▶ _REQUIRED WORK_
Copy every line that holds "part".
[begin SUPPLIED INFORMATION]
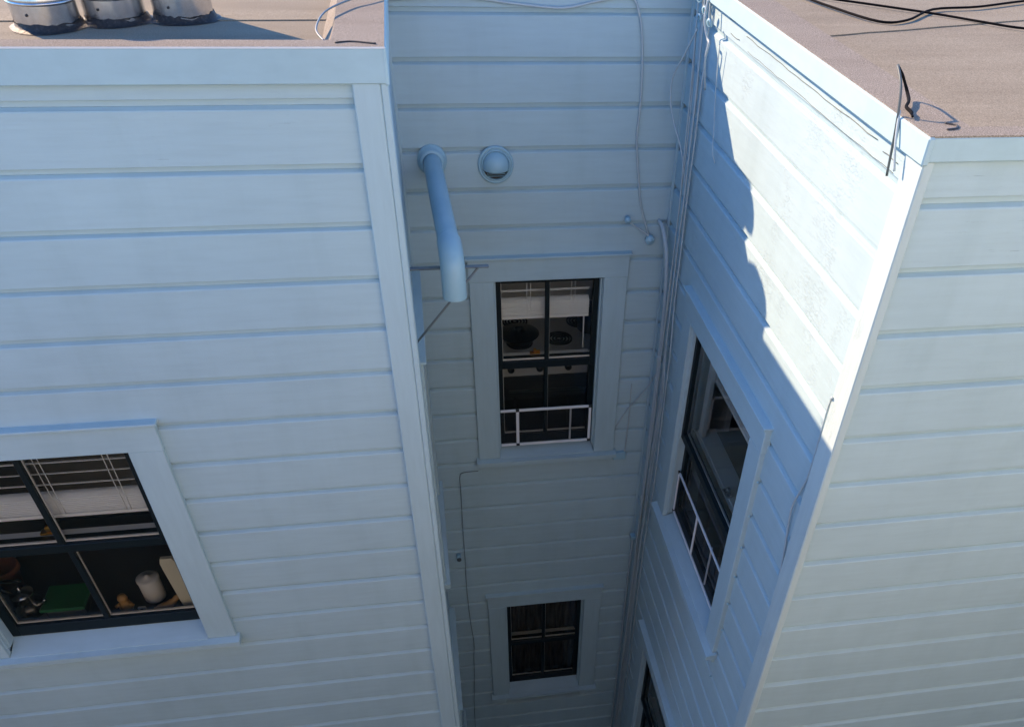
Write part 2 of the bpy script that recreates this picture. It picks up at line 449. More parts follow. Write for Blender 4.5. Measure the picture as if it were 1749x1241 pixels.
# ------------------------------------------------------------------ windows
def window(kind, op, cols, name_extra=None, casings=(True, True), proud=.31, cs=0., dmid=.1):
    a0, a1, b0, b1 = op; f = wmap(kind)
    trim = 'px' if kind in 'LRB' else 'py'
    # jamb liner (root of the window)
    mb = MB()
    abox(mb, f, a0-.14, a0, b0-.1, b1+.1, -.95, .03); abox(mb, f, a1, a1+.14, b0-.1, b1+.1, -.95, .03)
    abox(mb, f, a0-.0, a1+.0, b1, b1+.14, -.95, .03)
    win = mb.build('window', M['pz'], house)
    def part(nm, mt, *bb, bev=.015):
        return abox(MB(), f, *bb, bev=bev).build(nm, M[mt], win)
    part('casing', 'pz', a0-.72, a0-.02, b0-.25, b1-.002, 0.0-.05, .125)
    part('casing', 'pz', a1+.02, a1+.72, b0-.25, b1-.002, 0.0-.05, .125)
    part('head_casing', trim, a0-.74, a1+.74, b1+.002, b1+.66, -.05, .135)
    part('head_flashing', trim, a0-.80, a1+.80, b1+.66, b1+.72, -.05, .21, bev=.01)
    # sloping sill
    mb = MB(); 
    for (s0, s1, c1) in ((a0-.80, a1+.80, proud),):
        vs = [f(s0, b0-.06, -.6), f(s1, b0-.06, -.6), f(s0, b0-.30, c1), f(s1, b0-.30, c1),
              f(s0, b0-.44, c1), f(s1, b0-.44, c1), f(s0, b0-.44, -.6), f(s1, b0-.44, -.6)]
        # notch the sill horns: wide part only in front of the siding
        mb.add([f(a0, b0+.01, -.6), f(a1, b0+.01, -.6), f(a0, b0-.245, .13), f(a1, b0-.245, .13), f(a0, b0-.6, .13), f(a1, b0-.6, .13), f(a0, b0-.6, -.6), f(a1, b0-.6, -.6)],
               [(0, 1, 3, 2), (2, 3, 5, 4), (4, 5, 7, 6), (6, 7, 1, 0), (0, 2, 4, 6), (1, 7, 5, 3)])
        mb.add([f(s0, b0-.245, .0), f(s1, b0-.245, .0), f(s0, b0-.30, c1), f(s1, b0-.30, c1), f(s0, b0-.44, c1), f(s1, b0-.44, c1), f(s0, b0-.44, .0), f(s1, b0-.44, .0)],
               [(0, 1, 3, 2), (2, 3, 5, 4), (4, 5, 7, 6), (6, 7, 1, 0), (0, 2, 4, 6), (1, 7, 5, 3)])
    mb.build('sill', M[trim], win)
    part('apron', trim, a0-.70, a1+.70, b0-.70, b0-.442, -.05, .09)
    part('parting_stop', 'pz', a0+.0, a0+.05, b0-.02, b1, -.2+cs, -.06+cs*.5, bev=.005)
    part('parting_stop', 'pz', a1-.05, a1-.0, b0-.02, b1, -.2+cs, -.06+cs*.5, bev=.005)
    mid = (b0+b1)/2+dmid
    # sashes
    for which, (s0, s1, c0, c1) in (('upper', (mid-.14, b1, -.36+cs, -.20+cs)), ('lower', (b0-.02, mid+.14, -.54+cs, -.38+cs))):
        st = .21; br = .24 if which == 'upper' else .34; tr_ = .22 if which == 'upper' else .26
        mb = MB()
        abox(mb, f, a0, a0+st, s0, s1, c0, c1); abox(mb, f, a1-st, a1, s0, s1, c0, c1)
        abox(mb, f, a0+st, a1-st, s0, s0+br, c0, c1); abox(mb, f, a0+st, a1-st, s1-tr_, s1, c0, c1)
        sash = mb.build('sash', M['sash'], win)
        w = a1-a0-2*st; mw = .13
        mb = MB()
        for i in range(1, cols):
            am = a0+st+w*i/cols; abox(mb, f, am-mw/2, am+mw/2, s0+br, s1-tr_, c0+.01, c1-.01)
        if cols > 1: mb.build('muntin', M['sash'], win)
        # white putty line / inner edges and the panes
        for i in range(cols):
            p0 = a0+st+w*i/cols+(mw/2 if i else 0); p1 = a0+st+w*(i+1)/cols-(mw/2 if i < cols-1 else 0)
            q0, q1 = s0+br, s1-tr_; cm = (c0+c1)/2-.03
            mb = MB(); e = .022
            abox(mb, f, p0, p0+e, q0, q1, c0-.005, cm-.004, bev=.003); abox(mb, f, p0+e, p1, q0, q0+e*2, c0-.005, cm-.004, bev=.003)
            mb.build('glazing_bead', M['alu'], win)
            mb = MB(); mb.add([f(p0-.01, q0-.01, cm), f(p1+.01, q0-.01, cm), f(p1+.01, q1+.01, cm), f(p0-.01, q1+.01, cm)], [(0, 1, 2, 3)])
            mb.build('glass_pane', M['glass'], win)
        # white room side of the sash
        mb = MB()
        abox(mb, f, a0+.0, a0+st-.02, s0+.01, s1-.01, c0-.09, c0-.004); abox(mb, f, a1-st+.02, a1, s0+.01, s1-.01, c0-.09, c0-.004)
        abox(mb, f, a0+st-.02, a1-st+.02, s1-tr_-.0, s1-.01, c0-(.20 if which == 'lower' else .02), c0-.004)
        mb.build('sash_inner_face', M['white'], win)
    am = a0+st+w/2 if cols > 1 else (a0+a1)/2
    return win, mid
def lock(win, kind, a, b, c, mt='brass', s=1.):
    f = wmap(kind); mb = MB()
    abox(mb, f, a-.16*s, a+.16*s, b, b+.05*s, c-.12*s, c+.02*s)
    abox(mb, f, a-.05*s, a+.05*s, b+.05*s, b+.17*s, c-.1*s, c-.0, bev=.02)
    abox(mb, f, a-.02*s, a+.17*s, b+.06*s, b+.1*s, c-.09*s, c-.03*s)
    return mb.build('sash_lock', M[mt], win)
def room(kind, op, depth=11, ext=(2.5, 2.5), zext=(5.2, 1.2)):
    a0, a1, b0, b1 = op; f = wmap(kind); mb = MB()
    A0, A1, B0, B1, C0, C1 = a0-ext[0], a1+ext[1], b0-zext[0], b1+zext[1], -depth, -.56
    v = [f(a, b, c) for c in (C0, C1) for b in (B0, B1) for a in (A0, A1)]
    mb.add(v, [(0, 1, 3, 2), (0, 2, 6, 4), (1, 5, 7, 3), (0, 4, 5, 1), (2, 3, 7, 6)])
    # front wall around the opening
    for (x0, x1, y0, y1) in ((A0, a0-.1, B0, B1), (a1+.1, A1, B0, B1), (a0-.1, a1+.1, B0, b0-.3), (a0-.1, a1+.1, b1+.13, B1)):
        abox(mb, f, x0, x1, y0, y1, C1-.05, C1-.0, bev=0)
    mb.build('room', M['room'], house)

wB1, midB = window('B', WB1, 2); lock(wB1, 'B', 3.0, midB+.14, -.56)
wB2, mB2 = window('B', WB2, 2)
wL1, midL = window('L', WL1, 2); lock(wL1, 'L', -9.35, midL+.14, -.56, s=1.3)
wS1, midS = window('SR', WSR1, 1, cs=.13, dmid=-.22); lock(wS1, 'SR', -15.9, midS+.14, -.46, 'steel', 1.2)
wS2, _m = window('SR', WSR2, 1, cs=.13)
wSL, _m = window('SL', WSL1, 1, proud=.23); wSL2, _m = window('SL', WSL2, 1, proud=.23)
room('B', WB1, 10, (1.15, 1.5), (3.6, 1.2)); room('B', WB2, 9, (1.2, 1.2)); room('L', WL1, 6.6, (1.0, 3), (1.4, 1.2))
room('SR', WSR1, 12, (2.8, 2.5)); room('SR', WSR2, 12, (2.8, 2.5))
room('SL', WSL1, 4, (.5, .5), (3, 1)); room('SL', WSL2, 4, (.5, .5), (3, 1))

for (x0, x1, y0, y1) in ((WSR1[0]-.05, WSR1[0]+.12, midS, WSR1[3]+.1), (WSR1[1]-.12, WSR1[1]+.05, midS, WSR1[3]+.1), (WSR1[0], WSR1[1], WSR1[3]-.02, WSR1[3]+.12)):
    abox(MB(), wmap('SR'), x0, x1, y0, y1, -1.5, -.66).build('inner_casing', M['white'], wS1)
abox(MB(), wmap('SR'), WSR1[0]+.1, WSR1[1]-.1, midS+.05, midS+.15, -1.05, -.50).build('inner_sash_rail', M['white'], wS1)
abox(MB(), wmap('SR'), WSR1[0]+.2, WSR1[0]+.5, midS, WSR1[3]-.1, -.66, -.52).build('inner_sash_stile', M['white'], wS1)
# ------------------------------------------------------------------ blinds
def blind(kind, op, label, c, singles, pile, drop, step, root_name='window_blind'):
    a0, a1, b0, b1 = op; f = wmap(kind); p = f((a0+a1)/2, b1-drop, c)
    t = thing(root_name, label, 'blind', p)
    A0, A1 = a0+.24, a1-.24
    abox(MB(), f, A0, A1, b1-.28, b1-.08, c-.14, c+.14).build('head_rail', M['blind'], t)
    def slat(z, tilt, w=.24):
        mb = MB(); vs = []
        for a in (A0, A1):
            for (dc, db) in ((-w/2, tilt), (-w/4, tilt*.5+.02), (0, .028), (w/4, -tilt*.5+.02), (w/2, -tilt)):
                vs.append(f(a, z+db, c+dc))
            for (dc, db) in ((w/2, -tilt-.014), (0, .012), (-w/2, tilt-.014)): vs.append(f(a, z+db, c+dc))
        n = 8
        fs = [(j, (j+1) % n, n+(j+1) % n, n+j) for j in range(n)]+[tuple(range(n)), tuple(range(2*n-1, n-1, -1))]
        mb.add(vs, fs).build('slat', M['blind'], t)
    z = b1-.42
    for i in range(singles): slat(z, -.065+random.uniform(-.008, .008), .2); z -= step
    for i in range(pile): slat(z, .02+random.uniform(-.015, .015), .26); z -= .052
    abox(MB(), f, A0, A1, z-.10, z, c-.13, c+.13).build('bottom_rail', M['blind'], t)
    nC = 2 if (a1-a0) < 4 else 3
    for i in range(nC):
        a = A0+(A1-A0)*(i+.62)/nC
        for dd in (-.05, .05):
            MB().tube([f(a+dd, b1-.2, c+.14), f(a+dd*1.2, (b1+z)/2, c+.15), f(a+dd, z, c+.14)], .010, 5).build('cord', M['blind'], t)
    return t
blind('L', WL1, 'white slatted blind half raised behind the wide window on the left facade', -.74, 4, 9, 2.2, .30)
tb = blind('B', WB1, 'white slatted blind gathered above the stove in the narrow upper light well window', -.76, 2, 9, 1.8, .3)
fB = wmap('B')
MB().tube([fB(4.55, -12.1, -.7), fB(4.56, -13.4, -.7)], .022, 6).build('tilt_wand', M['alu'], tb)
blind('SR', WSR1, 'white slatted blind gathered at the top of the side wall window', -.78, 1, 14, 1.6, .25)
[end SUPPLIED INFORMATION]
▶ _OUTPUT OF THE TASK_
Write part 2 of the bpy script that recreates this picture. It picks up at line 449. More parts follow. Write for Blender 4.5. Measure the picture as if it were 1749x1241 pixels.
    def part(nm, mt, *bb, bev=.015):
    part('casing', 'pz', a0-.72, a0-.02, b0-.25, b1-.002, 0.0-.05, .125)
    part('casing', 'pz', a1+.02, a1+.72, b0-.25, b1-.002, 0.0-.05, .125)
    part('head_casing', trim, a0-.74, a1+.74, b1+.002, b1+.66, -.05, .135)
    part('head_flashing', trim, a0-.80, a1+.80, b1+.66, b1+.72, -.05, .21, bev=.01)
        # notch the sill horns: wide part only in front of the siding
    part('apron', trim, a0-.70, a1+.70, b0-.70, b0-.442, -.05, .09)
    part('parting_stop', 'pz', a0+.0, a0+.05, b0-.02, b1, -.2+cs, -.06+cs*.5, bev=.005)
    part('parting_stop', 'pz', a1-.05, a1-.0, b0-.02, b1, -.2+cs, -.06+cs*.5, bev=.005)